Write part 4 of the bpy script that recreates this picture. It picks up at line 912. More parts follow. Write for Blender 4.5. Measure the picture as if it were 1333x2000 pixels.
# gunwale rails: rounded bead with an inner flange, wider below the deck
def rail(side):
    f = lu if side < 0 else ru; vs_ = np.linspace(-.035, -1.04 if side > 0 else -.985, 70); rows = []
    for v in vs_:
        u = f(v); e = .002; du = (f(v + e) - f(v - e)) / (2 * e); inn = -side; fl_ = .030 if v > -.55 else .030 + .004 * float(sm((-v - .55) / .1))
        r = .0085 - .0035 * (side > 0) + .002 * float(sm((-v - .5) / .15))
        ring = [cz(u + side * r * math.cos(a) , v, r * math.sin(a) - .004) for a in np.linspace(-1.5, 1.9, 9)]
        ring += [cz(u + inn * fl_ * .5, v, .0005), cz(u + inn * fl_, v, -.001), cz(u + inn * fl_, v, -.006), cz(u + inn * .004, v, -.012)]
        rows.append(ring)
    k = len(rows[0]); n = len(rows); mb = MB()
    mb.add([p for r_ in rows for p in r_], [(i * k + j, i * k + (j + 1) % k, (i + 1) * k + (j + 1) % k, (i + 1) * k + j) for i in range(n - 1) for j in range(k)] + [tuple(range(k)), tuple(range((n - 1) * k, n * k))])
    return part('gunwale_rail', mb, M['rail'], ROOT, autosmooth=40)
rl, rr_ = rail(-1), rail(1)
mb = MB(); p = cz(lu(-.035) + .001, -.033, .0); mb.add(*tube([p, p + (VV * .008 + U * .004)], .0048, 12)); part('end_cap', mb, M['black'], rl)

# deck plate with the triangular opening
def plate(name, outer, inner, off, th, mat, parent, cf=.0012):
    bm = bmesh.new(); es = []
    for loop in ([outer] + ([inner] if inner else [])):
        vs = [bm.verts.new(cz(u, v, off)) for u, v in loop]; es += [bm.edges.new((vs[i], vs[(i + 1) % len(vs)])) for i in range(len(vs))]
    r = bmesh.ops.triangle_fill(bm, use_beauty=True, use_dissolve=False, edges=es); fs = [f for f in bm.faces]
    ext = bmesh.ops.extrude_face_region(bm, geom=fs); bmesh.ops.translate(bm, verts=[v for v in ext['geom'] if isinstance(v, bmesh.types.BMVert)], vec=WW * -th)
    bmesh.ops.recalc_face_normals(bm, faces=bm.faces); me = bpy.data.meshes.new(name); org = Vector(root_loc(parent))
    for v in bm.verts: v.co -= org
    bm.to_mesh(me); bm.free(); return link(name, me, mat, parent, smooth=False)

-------

- EXERCISE GOAL
Working from the listing above, pick out every line that has "part" and copy it.

- OUTPUT OF THE TASK
Write part 4 of the bpy script that recreates this picture. It picks up at line 912. More parts follow. Write for Blender 4.5. Measure the picture as if it were 1333x2000 pixels.
    return part('gunwale_rail', mb, M['rail'], ROOT, autosmooth=40)
mb = MB(); p = cz(lu(-.035) + .001, -.033, .0); mb.add(*tube([p, p + (VV * .008 + U * .004)], .0048, 12)); part('end_cap', mb, M['black'], rl)